How Hackers Cracked the Code: The Cortex XDR Decryption Scandal
Security researchers expose how attackers could decrypt and manipulate Palo Alto Networks’ detection rules, opening the door to advanced evasion techniques.
It started with a hunch: why did Palo Alto Networks’ flagship security agent, Cortex XDR, miss obvious threats during a simulated attack? What unfolded next was a rare glimpse into the secret world of behavioral detection - and the discovery of a flaw that allowed attackers to peek behind the curtain and rewrite the rules of the game.
For years, endpoint detection and response (EDR) tools like Cortex XDR have boasted powerful behavioral analytics - using BIOC rules written in the CLIPS language to spot suspicious activity patterns, not just known malware signatures. To protect this intellectual property from tampering and reverse engineering, Palo Alto Networks encrypted these rules before delivering them to customer devices. But as researchers from Infoguard recently discovered, this shield had a fatal crack.
During a red team engagement, the researchers noticed Cortex XDR agents behaving inconsistently across versions 8.7 and 8.8. Curious, they dug into the update process and found that the agent’s BIOC rules were encrypted using AES-256-CBC - but with a static key derivation method. By tracing file accesses, analyzing the cysvc.dll module, and intercepting the decryption process in memory, the team managed to dump the plaintext rules, bypassing the very protections meant to keep them secret.

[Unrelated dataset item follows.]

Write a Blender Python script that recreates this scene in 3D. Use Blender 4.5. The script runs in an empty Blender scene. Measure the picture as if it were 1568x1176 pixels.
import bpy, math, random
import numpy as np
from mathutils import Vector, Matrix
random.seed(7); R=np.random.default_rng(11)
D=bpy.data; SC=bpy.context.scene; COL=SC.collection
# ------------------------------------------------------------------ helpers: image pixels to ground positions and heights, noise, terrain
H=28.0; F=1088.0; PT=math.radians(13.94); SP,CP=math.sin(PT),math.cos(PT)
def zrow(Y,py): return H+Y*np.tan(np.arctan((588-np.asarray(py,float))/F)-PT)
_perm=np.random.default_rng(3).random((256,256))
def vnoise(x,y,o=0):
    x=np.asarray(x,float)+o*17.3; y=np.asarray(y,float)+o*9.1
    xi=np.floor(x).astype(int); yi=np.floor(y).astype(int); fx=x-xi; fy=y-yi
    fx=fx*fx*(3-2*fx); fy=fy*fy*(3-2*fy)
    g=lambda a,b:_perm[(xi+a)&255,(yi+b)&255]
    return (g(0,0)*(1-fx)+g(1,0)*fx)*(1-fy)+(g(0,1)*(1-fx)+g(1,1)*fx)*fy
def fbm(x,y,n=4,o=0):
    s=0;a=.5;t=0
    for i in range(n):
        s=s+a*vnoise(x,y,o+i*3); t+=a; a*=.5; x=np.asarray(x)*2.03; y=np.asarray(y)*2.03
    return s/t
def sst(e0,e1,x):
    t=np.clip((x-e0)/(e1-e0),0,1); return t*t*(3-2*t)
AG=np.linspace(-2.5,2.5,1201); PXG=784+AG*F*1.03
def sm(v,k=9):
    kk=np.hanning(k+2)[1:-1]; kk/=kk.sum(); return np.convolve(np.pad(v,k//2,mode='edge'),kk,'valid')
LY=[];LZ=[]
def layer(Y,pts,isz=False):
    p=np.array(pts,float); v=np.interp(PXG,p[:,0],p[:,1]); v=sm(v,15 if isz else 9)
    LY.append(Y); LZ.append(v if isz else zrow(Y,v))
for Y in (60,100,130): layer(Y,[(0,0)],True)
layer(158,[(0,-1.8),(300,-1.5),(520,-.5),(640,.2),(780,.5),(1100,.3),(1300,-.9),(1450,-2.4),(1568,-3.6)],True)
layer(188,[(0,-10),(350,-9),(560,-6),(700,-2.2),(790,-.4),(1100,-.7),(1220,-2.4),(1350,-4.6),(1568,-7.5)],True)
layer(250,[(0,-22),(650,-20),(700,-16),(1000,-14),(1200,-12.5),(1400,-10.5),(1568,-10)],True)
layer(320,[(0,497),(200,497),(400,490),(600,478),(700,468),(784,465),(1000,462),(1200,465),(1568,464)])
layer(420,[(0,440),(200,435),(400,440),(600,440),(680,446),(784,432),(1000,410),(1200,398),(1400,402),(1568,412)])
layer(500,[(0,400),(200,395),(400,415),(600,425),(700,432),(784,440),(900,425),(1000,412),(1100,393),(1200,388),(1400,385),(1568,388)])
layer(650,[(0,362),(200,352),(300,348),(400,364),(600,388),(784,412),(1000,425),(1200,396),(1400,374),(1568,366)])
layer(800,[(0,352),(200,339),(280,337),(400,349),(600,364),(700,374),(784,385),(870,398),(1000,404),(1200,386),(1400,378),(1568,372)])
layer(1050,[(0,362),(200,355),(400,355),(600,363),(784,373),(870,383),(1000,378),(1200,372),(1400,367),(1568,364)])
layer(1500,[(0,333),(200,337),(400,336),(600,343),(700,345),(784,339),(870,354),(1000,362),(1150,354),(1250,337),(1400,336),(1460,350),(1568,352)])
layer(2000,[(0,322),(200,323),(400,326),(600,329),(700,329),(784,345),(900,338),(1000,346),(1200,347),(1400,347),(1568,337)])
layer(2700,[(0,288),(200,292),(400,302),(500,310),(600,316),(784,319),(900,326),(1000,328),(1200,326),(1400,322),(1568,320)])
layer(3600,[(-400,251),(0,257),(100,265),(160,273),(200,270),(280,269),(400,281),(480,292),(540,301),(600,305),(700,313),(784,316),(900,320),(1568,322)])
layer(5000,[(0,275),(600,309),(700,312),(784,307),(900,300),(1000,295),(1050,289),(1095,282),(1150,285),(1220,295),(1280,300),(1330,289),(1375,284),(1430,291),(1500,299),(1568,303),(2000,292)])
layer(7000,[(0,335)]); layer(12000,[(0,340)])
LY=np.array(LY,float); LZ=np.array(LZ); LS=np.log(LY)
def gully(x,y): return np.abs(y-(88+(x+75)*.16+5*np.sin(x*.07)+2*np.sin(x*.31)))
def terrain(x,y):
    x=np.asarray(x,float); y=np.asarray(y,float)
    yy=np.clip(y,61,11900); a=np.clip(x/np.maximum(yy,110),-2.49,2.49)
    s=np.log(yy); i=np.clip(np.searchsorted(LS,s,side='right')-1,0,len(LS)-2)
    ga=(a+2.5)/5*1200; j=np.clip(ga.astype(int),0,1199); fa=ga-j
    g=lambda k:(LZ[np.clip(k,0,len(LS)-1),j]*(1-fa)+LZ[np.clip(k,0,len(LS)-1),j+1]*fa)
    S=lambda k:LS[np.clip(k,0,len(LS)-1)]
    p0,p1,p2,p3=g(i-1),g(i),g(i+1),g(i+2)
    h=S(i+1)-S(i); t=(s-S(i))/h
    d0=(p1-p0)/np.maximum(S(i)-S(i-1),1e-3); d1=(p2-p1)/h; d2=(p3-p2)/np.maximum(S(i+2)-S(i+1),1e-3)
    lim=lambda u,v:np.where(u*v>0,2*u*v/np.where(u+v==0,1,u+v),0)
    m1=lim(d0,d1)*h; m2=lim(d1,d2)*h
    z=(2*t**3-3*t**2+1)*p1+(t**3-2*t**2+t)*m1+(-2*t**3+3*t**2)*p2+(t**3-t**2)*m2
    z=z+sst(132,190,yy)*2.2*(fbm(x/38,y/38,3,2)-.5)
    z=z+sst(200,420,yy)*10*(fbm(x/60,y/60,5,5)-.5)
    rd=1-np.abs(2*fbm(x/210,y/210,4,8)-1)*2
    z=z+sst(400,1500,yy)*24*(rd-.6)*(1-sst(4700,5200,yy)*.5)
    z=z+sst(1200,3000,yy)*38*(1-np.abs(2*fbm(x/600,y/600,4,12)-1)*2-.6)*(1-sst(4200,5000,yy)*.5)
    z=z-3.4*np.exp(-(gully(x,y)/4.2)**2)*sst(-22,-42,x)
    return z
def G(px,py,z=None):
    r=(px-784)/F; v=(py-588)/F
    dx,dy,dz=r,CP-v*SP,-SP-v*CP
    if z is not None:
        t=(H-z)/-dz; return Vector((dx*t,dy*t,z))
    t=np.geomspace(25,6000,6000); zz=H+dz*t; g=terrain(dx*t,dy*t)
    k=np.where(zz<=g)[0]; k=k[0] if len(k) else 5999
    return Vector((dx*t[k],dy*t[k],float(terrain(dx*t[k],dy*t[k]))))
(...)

What they found inside was even more alarming: hardcoded global whitelists. One rule told the agent to ignore any process whose command line included a specific string - such as :\Windows\ccmcache. By simply appending this string to malicious commands, attackers could sidestep detection altogether. In one dramatic demonstration, credential dumping from LSASS - a classic attacker move - went completely unnoticed just by exploiting this loophole.
After responsible disclosure, Palo Alto Networks moved quickly. By February 2026, they had removed the dangerous whitelists and revamped their encryption approach, making rules much harder to decrypt. The incident, however, is a stark reminder: even the most advanced security tools can harbor hidden weaknesses, and attackers are always looking for a way in.
The Cortex XDR incident is a wake-up call for security teams everywhere. Relying on “black box” protections isn’t enough. Continuous adversarial testing, transparency, and vigilance are essential to stay one step ahead of those who would bend the rules to their will.
WIKICROOK
- Behavioral Indicators of Compromise (BIOC): BIOCs detect cyber threats by identifying suspicious behavior patterns, enabling defense against new or unknown attacks that signature-based tools may miss.
- CLIPS: CLIPS is a programming language used in cybersecurity to create rule-based expert systems for automating threat detection and response logic.
- AES: AES (Advanced Encryption Standard) is a powerful encryption method that scrambles data, making it unreadable without the correct key.
- Command: A command is an instruction sent to a device or software, often by a C2 server, directing it to perform specific actions, sometimes for malicious purposes.
- Red teaming: Red Teaming involves ethical hackers simulating attacks on systems to uncover vulnerabilities and strengthen an organization’s cybersecurity defenses.